「親をあきらめると楽になる」のか?~排除したものは力をもつ~
親をあきらめるのは案外と難しい
生きづらさを感じている方の中に、
“親との精神的な距離が取れない”という人がいる。
親の言動にとにかくイライラしたり、
親から電話やLINEが毎日のように来たり、
お金の無心が続いたり。
親からの支配や依存から抜け出せず、
苦しい親子関係が続いている。
20代から60代まで、年齢は関係ない。
実家を出て、空間的な距離はとれていても、
結婚して、自分の家族ができたとしても、関係ない。
精神的に翻弄される。
もう、親をあきらめて、自分の人生を生きたいと願う。
親をあきらめられたら、どんなに楽だろう。
本を読んだり、セラピーを受けたりして、
なんとか自力で自分を癒そうと試行錯誤してきた方もいる。
ところが、いざ「親をあきらめよう」とすると、
そんなに簡単ではないことに気づかされる。
なぜ親をあきらめることは難しいのか
子ども時代に、ほどよく愛されて、満たされる経験をすると、
成長する中で、「親もまたひとりの不完全な人間である」ことを受け入れやすくなる。
自分の内側に安心と信頼が育つ。
ところが、親の支配や干渉が強かったり、溺愛されたり、緊張感の強い雰囲気の中で育つと、大人になっても親を求める気持ちが続いてしまう。
安心と信頼を外側に求め続ける。
いざ親から離れようとしても、
親を裏切ってしまったかのような罪悪感を感じてしまったり、
親が泣いてあやまり、悔やむことを期待し続けて、
離れられない。
「親をあきらめられない」とは、
満たされなかった心の一部が、大人へと成長できずに、
小さな子どもの目線で親を見て親に期待している状態で、
「理想の親」を求め続け、裏切られ、傷つく。
家族として手に入れたかったものへの執着は、強く、苦しい。
自分の人生をあきらめる方が楽だったりするくらいに。
幸せそうなカップルや家族を見ると殺意が湧いたりするくらいに。
「親をあきらめる」って、頭では理解していても、心と体で理解するのが難しいのだ。
“精神的な孤独”というむなしさ
親の愚痴の聞き役だったり、何をやっても褒めてもらえなかったり、親が精神的不安定な状態にあると、いつも親の気持ちが優先され、
子どもは、自分の気持ちや感情をただそのままに受け止められる十分な経験がないと、自らの存在を“恥”と感じるようになる。
そして、
「自分は誰からも好かれない」
「できる自分でなければ価値がない」
といった信念を持ちやすくなってしまう。
求めれば求めるほど傷ついた経験は、人との親密な関係を築くことを難しくして、“精神的な孤独“というむなしさが募る。
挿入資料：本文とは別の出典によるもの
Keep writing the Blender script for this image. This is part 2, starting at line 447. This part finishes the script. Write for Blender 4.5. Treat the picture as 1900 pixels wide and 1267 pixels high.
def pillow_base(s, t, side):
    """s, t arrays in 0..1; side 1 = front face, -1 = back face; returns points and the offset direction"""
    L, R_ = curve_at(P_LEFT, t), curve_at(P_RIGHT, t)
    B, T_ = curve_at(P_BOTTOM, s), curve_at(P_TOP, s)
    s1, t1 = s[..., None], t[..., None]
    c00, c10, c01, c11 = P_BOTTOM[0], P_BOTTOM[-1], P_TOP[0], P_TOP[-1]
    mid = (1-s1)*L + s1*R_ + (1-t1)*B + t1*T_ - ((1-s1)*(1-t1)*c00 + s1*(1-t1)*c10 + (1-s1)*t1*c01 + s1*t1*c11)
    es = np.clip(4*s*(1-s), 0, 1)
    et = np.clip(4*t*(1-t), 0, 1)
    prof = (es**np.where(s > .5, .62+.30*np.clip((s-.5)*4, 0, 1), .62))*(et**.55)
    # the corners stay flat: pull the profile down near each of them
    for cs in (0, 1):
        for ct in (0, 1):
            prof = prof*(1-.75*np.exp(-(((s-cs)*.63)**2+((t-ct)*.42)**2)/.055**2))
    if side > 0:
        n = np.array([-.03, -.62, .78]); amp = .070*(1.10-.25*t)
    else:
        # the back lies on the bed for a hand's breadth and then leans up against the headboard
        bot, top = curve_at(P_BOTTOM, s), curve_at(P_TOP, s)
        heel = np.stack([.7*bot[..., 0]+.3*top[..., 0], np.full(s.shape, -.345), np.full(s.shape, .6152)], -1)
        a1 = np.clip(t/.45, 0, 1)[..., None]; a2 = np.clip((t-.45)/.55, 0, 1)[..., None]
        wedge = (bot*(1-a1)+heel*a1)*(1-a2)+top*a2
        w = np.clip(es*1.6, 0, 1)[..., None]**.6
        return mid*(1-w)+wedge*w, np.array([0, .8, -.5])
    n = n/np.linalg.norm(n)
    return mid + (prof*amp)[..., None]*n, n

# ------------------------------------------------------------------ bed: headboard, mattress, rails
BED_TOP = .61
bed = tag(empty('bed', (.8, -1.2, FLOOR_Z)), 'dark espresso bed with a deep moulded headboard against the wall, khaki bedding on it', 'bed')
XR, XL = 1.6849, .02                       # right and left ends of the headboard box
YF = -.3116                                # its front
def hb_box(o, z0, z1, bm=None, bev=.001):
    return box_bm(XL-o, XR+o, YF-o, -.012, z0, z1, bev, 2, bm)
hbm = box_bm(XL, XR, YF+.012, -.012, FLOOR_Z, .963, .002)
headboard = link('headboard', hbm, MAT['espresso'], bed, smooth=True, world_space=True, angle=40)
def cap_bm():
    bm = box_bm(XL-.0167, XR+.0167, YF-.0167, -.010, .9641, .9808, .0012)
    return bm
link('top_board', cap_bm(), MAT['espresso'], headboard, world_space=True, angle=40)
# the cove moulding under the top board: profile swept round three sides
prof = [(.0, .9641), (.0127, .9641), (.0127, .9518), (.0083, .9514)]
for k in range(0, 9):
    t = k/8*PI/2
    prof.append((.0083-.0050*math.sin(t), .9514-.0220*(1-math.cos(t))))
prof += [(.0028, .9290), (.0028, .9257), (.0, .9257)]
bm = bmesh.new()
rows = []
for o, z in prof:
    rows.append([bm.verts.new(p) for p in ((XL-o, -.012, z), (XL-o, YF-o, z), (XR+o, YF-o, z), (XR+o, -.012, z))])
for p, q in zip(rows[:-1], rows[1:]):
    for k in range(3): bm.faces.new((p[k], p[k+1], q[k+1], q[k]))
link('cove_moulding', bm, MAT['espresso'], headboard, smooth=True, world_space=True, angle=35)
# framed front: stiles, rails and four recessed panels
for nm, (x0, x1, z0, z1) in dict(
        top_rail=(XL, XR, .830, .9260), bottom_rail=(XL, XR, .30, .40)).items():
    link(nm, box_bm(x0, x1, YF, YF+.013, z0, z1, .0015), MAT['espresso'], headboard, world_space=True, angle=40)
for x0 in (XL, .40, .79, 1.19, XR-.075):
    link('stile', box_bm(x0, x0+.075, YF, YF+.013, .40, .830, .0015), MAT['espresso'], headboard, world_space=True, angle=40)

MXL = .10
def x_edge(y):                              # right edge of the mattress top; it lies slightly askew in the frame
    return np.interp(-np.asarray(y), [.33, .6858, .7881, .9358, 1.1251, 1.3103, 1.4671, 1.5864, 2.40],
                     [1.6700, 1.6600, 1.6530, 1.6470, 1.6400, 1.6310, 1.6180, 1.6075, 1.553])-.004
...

アダルトチルドレンという言葉に出会い、これは家族の問題だったのだと気づいても、
自分の望むような愛をもらえなかったという、絶望的な気持ちの行き場がなく、
何をしたいのかわからず、何をやってもうまくいかない現実に、ただただ、自分を責めながら途方に暮れる。
「親をあきらめる」とは、どういうことか?
私が提供しているコンステレーションの考え方の中には、「排除したものは力をもつ」というものがある。
例えば、「あるべき自分」の理想が高すぎる人は、等身大の、弱さや未熟な部分をもつ自分を受容できずに、自己否定の呪文を自分に向けて繰り返してしまう。
自身の一部である、「できない自分」、「足りない自分」を排除しようとしてしまうことで、日々「嫌いな自分」と戦うことになる。
つまり、逆に自分に囚われてしまう。
「親をあきらめる」ひとつの方法として、
満たされなかった傷つきの中で暗に親を責め続けたり、いないものとするのではなく、
「親をあきらめ」なければならないほどの”関係性”の痛みや傷つき、絶望感を、ただそのままに感じ、失ったものを、嘆き、悲しむこと。
親を許せなければ、まずはその「親を許せない自分」を許してみる。
自分自身の痛みを、自分の両手でしっかりとホールドしてあげる。
※ただし、特性によって、傷ついた体験を長く引きずりやすい場合もあるし、こころの状態によっては、感情に触れることはよくない時もあるので、無理は禁物。きつい状況の場合には、心理士に相談してみてほしい。
「親をあきらめる」行程は一筋縄ではいかないけれど、自分自身の心を受容する道のりの中で、子どもの目線から、少しずつ見える世界が広がっていく。
ひとつひとつ戦いを手放して、親との関係が自分の運命にはまった時、
まるで憑きものが落ちたように、囚われから解放されて、ほんとうに楽になる。
そして、ようやく自分の人生を歩き出せる時がやってくる。